For months and months on end of heavy usage without a single restart or issue?

EDIT: to expand a little - I was developing/compiling all day long on my ~2008 MBP with it plugged into an external monitor, network, mouse, kb. I'd close the lid and walk home with it, then watch movies, torrent, develop some more, surf etc. Close lid, and repeat for months on end. The only time I ever restarted was for OS updates, I never had a single app even crash in ~2 years of doing that.

My hackintosh (and the windows 7&8 HP machines here at work) don't hold a candle to that.


> OS X and the Apple hardware work together and never, ever, ever crash, using a Hackintosh is an exercise in frustration.

Well all I can say that there are no crashes and no causes for frustration on my end.

"It just works" for me is - I don't have to think about it, it does not get in a way.

As a bonus: configuration of the VM can be put in a VCS, whole virtual disk can be snapshotted and reverted if needed.


That is your experience. A properly set up Hackintosh (with a custom DSDT and the proper kexts as needed) can be as reliable as a genuine Mac.

Regarding Windows machines, I've had desktops that would be used for months at a time (mostly rendering) without a restart and never crash.

A pretty good way to test for reliability is to let Prime95 and Memtest86 run for a week or so and see if it fails somewhere along the line (obviously proper cooling is a must), many consumer machines will fail this test.

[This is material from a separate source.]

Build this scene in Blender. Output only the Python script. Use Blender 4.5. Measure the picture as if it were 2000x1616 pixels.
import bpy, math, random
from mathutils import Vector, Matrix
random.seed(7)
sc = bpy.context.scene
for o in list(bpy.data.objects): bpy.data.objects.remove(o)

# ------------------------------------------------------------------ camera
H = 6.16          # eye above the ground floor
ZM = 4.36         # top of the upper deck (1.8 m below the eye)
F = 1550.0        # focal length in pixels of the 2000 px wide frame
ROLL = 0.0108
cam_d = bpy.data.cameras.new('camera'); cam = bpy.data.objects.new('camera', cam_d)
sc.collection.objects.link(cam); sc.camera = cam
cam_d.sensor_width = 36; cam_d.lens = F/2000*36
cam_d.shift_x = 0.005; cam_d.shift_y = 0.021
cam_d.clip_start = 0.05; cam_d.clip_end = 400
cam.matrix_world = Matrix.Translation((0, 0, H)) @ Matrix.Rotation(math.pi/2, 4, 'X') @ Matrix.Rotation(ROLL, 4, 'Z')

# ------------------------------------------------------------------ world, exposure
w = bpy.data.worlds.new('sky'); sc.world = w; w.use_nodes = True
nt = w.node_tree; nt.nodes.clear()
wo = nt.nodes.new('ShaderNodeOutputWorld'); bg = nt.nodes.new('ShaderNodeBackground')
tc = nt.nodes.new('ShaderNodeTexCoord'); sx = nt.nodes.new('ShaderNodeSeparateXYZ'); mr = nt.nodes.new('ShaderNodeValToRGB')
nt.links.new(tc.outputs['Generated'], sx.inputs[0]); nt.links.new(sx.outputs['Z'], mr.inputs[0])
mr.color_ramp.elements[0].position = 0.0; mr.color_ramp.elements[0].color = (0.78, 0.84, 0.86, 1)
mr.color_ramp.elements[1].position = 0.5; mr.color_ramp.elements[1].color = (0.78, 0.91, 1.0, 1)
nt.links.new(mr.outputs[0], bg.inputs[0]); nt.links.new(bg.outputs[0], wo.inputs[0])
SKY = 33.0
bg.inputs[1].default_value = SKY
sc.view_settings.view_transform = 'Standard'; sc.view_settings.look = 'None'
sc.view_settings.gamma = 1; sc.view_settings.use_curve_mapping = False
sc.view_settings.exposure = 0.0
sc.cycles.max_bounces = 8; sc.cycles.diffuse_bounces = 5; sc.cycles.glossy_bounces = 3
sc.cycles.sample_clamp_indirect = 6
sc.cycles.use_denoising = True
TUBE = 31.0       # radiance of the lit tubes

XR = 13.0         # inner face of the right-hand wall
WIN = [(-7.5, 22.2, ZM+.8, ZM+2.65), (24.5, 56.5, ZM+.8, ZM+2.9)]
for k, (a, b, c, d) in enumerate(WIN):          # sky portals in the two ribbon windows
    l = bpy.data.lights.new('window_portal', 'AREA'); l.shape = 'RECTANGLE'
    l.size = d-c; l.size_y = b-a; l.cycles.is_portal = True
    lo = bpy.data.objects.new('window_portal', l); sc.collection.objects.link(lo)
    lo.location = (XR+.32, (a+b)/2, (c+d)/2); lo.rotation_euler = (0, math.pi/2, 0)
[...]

You sound pretty confident in it, so here's a question from a perspective more relevant to the discussion:

Would you found a company and make your primary product hackintosh servers? Are you willing to stand behind your 'perfect' configuration and give those customers years of support?

These guys are running a real startup. A vendor with that exact promise and a failed delivery could tank them.


Currently, no.

1. Apples EULA does not allow OSX on non-apple hardware. 2. Some major updates can break customizations and require some modifications (bootloaders, etc) to be re-installed

I have no problem helping a friend set up a Hackintosh when they want to save a few thousand dollars (I have set up a few already) with the understanding that they need to backup before doing any system updates and expect things to break after updating.

While Hackintosh's work well for personal use as long as you are somewhat techy and pick the hardware carefully, (putting aside the EULA issue) it does not make sense for anything large scale.